É em sua homenagem que se celebra a 18 de Outubro o Dia Nacional da Cultura e das Comunidades, data que sublinha o papel das ilhas e da diáspora na construção da identidade nacional. Recordar Tavares é também celebrar a morna como bandeira cultural de Cabo Verde, hoje reconhecida como Património Imaterial da Humanidade pela UNESCO.

 

Duas Faces da Mesma Ilha

 

Comparar Dantas e Tavares é compreender duas etapas da literatura cabo-verdiana. Dantas, memorialista e romancista, herdeiro do romantismo português, abriu o caminho da ficção. Figura de transição entre o mundo colonial e a emergência de uma voz nacional, legou páginas que, apesar da forma romântica, já continham os germes de uma consciência cabo-verdiana.

 

Tavares, poeta da morna, projectou a crioulidade e valorizou o crioulo como língua literária. Deu à música e à língua um lugar central, transformando-as em símbolos duradouros da resistência cultural e da afirmação identitária. Entre ambos, abre-se um arco que vai da experiência memorialista e romântica de Dantas à afirmação da crioulidade em Tavares, mostrando como a literatura cabo-verdiana nasceu em diálogo entre tradição europeia e realidade insular.

 

Este duplo legado ajuda-nos a perceber que a literatura cabo-verdiana não surge de forma repentina, mas de um processo histórico feito de avanços e silêncios. Reconhecer Dantas e Tavares é também reconhecer que a identidade cultural do arquipélago resulta da soma de vozes diversas, de estilos distintos e de uma mesma aspiração: dar palavra às ilhas e torná-las audíveis no concerto das nações.

 

Ambos nasceram na Brava, viveram experiências de diáspora e transformaram a memória em literatura. Um representa o fundador esquecido; o outro, o poeta imortal.

 

A Palavra no Coração da Identidade

 

No Dia Nacional da Cultura e das Comunidades, evocamos Eugénio Tavares, mas devemos também recordar Guilherme Dantas. A pequena Brava ofereceu a Cabo Verde dois escritores fundadores: um, que abriu o caminho da ficção e caiu no silêncio; outro, que fez da morna e da crioulidade património colectivo.

 

Juntos, mostram que a literatura cabo-verdiana nasce da insularidade mas fala ao mundo, e que a palavra – escrita ou cantada – permanece no coração da nossa identidade.
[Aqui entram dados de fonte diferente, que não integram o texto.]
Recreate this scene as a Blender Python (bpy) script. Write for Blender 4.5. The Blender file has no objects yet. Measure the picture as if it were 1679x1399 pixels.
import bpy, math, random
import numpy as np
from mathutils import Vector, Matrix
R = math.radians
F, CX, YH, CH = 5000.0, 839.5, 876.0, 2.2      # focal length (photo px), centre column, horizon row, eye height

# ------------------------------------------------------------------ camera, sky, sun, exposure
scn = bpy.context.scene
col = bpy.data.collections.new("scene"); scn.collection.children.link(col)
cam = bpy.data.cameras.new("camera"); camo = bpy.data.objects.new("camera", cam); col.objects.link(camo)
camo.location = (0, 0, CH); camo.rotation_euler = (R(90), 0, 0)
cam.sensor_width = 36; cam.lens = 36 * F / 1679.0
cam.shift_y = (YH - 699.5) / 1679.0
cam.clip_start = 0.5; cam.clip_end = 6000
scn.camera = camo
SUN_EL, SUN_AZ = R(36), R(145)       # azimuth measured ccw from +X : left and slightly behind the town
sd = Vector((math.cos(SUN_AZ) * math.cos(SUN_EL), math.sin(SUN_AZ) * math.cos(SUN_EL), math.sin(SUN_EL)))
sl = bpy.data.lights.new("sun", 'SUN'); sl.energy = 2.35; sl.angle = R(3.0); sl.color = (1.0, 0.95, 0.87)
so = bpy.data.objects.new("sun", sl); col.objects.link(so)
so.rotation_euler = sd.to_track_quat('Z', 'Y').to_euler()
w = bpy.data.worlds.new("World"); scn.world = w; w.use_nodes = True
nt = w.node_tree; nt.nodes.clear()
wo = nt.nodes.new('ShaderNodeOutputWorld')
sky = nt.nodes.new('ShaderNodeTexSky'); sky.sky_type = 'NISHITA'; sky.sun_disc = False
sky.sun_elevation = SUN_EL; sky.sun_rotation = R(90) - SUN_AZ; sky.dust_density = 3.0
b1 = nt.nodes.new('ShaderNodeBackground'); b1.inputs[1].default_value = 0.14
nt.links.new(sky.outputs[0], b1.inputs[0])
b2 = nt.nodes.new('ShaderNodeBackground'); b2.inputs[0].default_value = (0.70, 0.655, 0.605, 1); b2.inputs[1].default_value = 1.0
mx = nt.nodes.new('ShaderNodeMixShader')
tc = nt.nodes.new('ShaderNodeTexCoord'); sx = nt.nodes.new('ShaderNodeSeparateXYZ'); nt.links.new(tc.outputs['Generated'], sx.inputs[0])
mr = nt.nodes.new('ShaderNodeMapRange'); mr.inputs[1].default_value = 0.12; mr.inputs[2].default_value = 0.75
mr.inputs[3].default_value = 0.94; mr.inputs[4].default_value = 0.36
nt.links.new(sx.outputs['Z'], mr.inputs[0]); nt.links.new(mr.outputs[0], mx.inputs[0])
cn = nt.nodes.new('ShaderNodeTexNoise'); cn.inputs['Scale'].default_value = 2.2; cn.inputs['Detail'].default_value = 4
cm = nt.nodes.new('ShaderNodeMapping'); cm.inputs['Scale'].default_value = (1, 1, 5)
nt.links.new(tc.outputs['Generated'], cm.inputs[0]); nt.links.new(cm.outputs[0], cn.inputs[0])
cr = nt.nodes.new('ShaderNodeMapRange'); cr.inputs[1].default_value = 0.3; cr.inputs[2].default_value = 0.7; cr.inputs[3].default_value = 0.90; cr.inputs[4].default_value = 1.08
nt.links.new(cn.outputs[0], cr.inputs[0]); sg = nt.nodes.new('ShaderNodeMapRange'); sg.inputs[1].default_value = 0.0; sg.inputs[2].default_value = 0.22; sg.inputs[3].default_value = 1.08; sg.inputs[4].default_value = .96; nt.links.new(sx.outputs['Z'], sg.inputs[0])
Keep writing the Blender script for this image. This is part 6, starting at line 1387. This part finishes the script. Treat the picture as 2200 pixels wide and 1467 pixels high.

A Brava, ilha pequena em território, é assim uma ilha-matriz da literatura cabo-verdiana, onde nasceram vozes que ajudaram a fundar o nosso património cultural. A celebração de 18 de Outubro convida, por isso, não só a lembrar o poeta Eugénio Tavares, mas também a reabrir as páginas de Guilherme Dantas, reconhecendo na conjugação destas duas vozes bravenses o verdadeiro início da nossa modernidade literária.

 

Entre a saudade de Dantas e a morna de Tavares, ergue-se a voz de um povo.